C'est par pur esprit de vengeance que Hasnat Miftahul Syed a faussement alerté les autorités de l'État de New York en août 2016 qu'un collègue s'apprêtait à entrer aux États-Unis avec des explosifs pour mener des activités terroristes, a plaidé hier la poursuite au terme de l'un des premiers procès au pays pour incitation à craindre des activités terroristes.

Le 11 août 2016, Hasnat Miftahul Syed se rend dans un magasin Walmart de Brossard, achète un téléphone prépayé pour 65 $ et appelle une première fois la police de l'État de New York spécialisée dans le contre-terrorisme. Il rapporte qu'un homme s'apprête à passer la frontière américaine avec de la drogue et des explosifs dans le but de faire de la reconnaissance afin de commettre un attentat terroriste à New York. L'accusé de 39 ans rappelle ensuite à deux reprises un autre service de contre-terrorisme de l'État, dont une fois le lendemain matin. Il ne révèle ni son identité ni le nom de leur employeur.

Ces allégations sont prises très au sérieux par les autorités américaines et canadiennes. Le suspect est rapidement interpellé par la Gendarmerie royale du Canada (GRC) à son domicile de Montréal, devant sa famille, tout juste avant leur départ pour leurs vacances familiales aux États-Unis. Mais on se rend vite compte que ce père de famille n'a rien à se reprocher. Son identité, ainsi que celle de tous les témoins du procès, est protégée par une ordonnance de la cour.

« Les preuves sont dévastatrices », a résumé la procureure de la Couronne Carolyne Paquin dans ses plaidoiries. Le jour même de son appel à la police de l'État de New York, Hasnat Miftahul Syed avait reçu un avertissement écrit de son employeur pour son mauvais rendement.

« [Son collègue] rapportait ses erreurs au travail, commentait sa façon de s'habiller et comment il parlait. Il l'intimidait », a indiqué Me Paquin pour expliquer les motifs de l'accusé.

« Il croyait avoir de bonnes informations »

Hasnat Miftahul Syed a maintenu pendant le procès qu'il avait entendu des bribes d'une conversation téléphonique de son collègue de travail à la fin du mois de juillet 2016 où il était question d'explosifs et de New York. « Syed a eu peur pour sa sécurité. Il voulait que tout le monde soit sain et sauf. Il croyait avoir de bonnes informations [qu'il était justifié] de rapporter. Les citoyens inquiets ont le devoir de rapporter ceci », a plaidé hier l'avocat de la défense Nicolas Welt.

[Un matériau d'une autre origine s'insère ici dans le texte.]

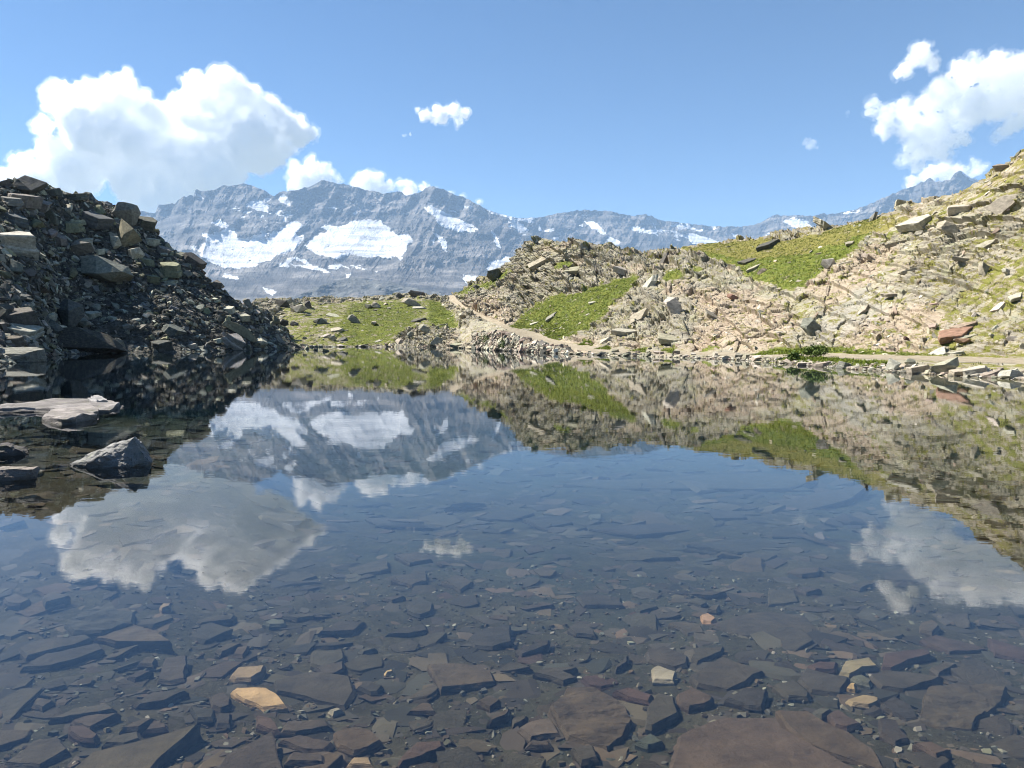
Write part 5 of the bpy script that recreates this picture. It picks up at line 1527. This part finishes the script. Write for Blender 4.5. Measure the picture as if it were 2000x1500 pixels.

« La version de M. Syed n'est pas crédible et n'a aucun sens », a martelé Me Carolyne Paquin. « Si [son collègue] avait dit ces choses, il ne l'aurait certainement pas fait devant ses collègues, dans un environnement de travail ouvert ! Il l'aurait fait en privé. On parle d'introduire clandestinement de la drogue et des explosifs et de faire de la reconnaissance pour des activités terroristes », a-t-elle plaidé. De plus, l'accusé savait que son collègue partait en vacances à New York, il connaissait son modèle de véhicule et son numéro de plaque d'immatriculation.

Hasnat Miftahul Syed est accusé d'avoir commis un « acte susceptible de faire raisonnablement craindre que des activités terroristes sont ou seront menées, sans être convaincu qu'il en est ainsi ». C'est l'une des premières fois au pays - sinon la première - que cet article récent du Code criminel mène à un procès.

Le juge Robert Marchi rendra sa décision le 20 mars. L'accusé risque une peine maximale de cinq ans d'emprisonnement.